(Scenes as source code)
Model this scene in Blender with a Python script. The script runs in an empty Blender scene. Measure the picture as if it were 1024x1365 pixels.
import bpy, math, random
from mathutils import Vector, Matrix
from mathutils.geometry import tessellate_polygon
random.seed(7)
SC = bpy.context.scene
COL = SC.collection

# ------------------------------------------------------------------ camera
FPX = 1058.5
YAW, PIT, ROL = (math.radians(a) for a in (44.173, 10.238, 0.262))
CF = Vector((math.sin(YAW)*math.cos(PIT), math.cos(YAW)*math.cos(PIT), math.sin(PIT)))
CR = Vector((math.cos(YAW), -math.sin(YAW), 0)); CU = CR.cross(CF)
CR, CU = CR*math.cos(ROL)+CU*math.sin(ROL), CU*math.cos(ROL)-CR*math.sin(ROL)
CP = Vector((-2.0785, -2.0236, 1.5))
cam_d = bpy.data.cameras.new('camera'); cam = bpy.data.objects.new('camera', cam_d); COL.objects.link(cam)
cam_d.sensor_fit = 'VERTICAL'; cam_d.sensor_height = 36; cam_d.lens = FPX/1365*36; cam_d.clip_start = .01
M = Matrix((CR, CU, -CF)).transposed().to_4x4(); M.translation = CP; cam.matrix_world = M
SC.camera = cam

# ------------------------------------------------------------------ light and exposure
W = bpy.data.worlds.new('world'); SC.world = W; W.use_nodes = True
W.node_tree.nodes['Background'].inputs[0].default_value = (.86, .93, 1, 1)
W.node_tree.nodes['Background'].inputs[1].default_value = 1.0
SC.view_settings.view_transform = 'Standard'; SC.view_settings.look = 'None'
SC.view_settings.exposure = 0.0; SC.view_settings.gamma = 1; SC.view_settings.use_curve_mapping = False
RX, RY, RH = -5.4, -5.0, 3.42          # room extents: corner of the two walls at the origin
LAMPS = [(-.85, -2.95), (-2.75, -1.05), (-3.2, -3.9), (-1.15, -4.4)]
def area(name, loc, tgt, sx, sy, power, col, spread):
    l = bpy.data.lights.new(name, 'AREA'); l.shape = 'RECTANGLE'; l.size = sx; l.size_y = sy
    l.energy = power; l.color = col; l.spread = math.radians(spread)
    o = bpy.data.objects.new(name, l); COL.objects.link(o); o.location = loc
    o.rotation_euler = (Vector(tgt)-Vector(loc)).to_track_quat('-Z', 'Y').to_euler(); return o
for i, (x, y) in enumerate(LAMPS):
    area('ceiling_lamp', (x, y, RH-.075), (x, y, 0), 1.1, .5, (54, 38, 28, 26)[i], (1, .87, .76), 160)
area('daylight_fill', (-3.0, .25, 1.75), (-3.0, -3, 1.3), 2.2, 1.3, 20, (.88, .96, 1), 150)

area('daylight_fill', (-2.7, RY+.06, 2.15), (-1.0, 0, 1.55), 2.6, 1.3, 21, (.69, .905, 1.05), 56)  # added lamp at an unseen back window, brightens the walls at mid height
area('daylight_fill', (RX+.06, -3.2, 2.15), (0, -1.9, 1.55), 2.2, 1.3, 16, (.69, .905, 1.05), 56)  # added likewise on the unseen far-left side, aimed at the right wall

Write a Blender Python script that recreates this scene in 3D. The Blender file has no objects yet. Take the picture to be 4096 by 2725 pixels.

> [What the task requires]:
Exactly as they stand, please print the lines from the first line of the records above down to the line that includes "COL = SC.collection", both of those included and no others.

> [Exercise response]:
Model this scene in Blender with a Python script. The script runs in an empty Blender scene. Measure the picture as if it were 1024x1365 pixels.
import bpy, math, random
from mathutils import Vector, Matrix
from mathutils.geometry import tessellate_polygon
random.seed(7)
SC = bpy.context.scene
COL = SC.collection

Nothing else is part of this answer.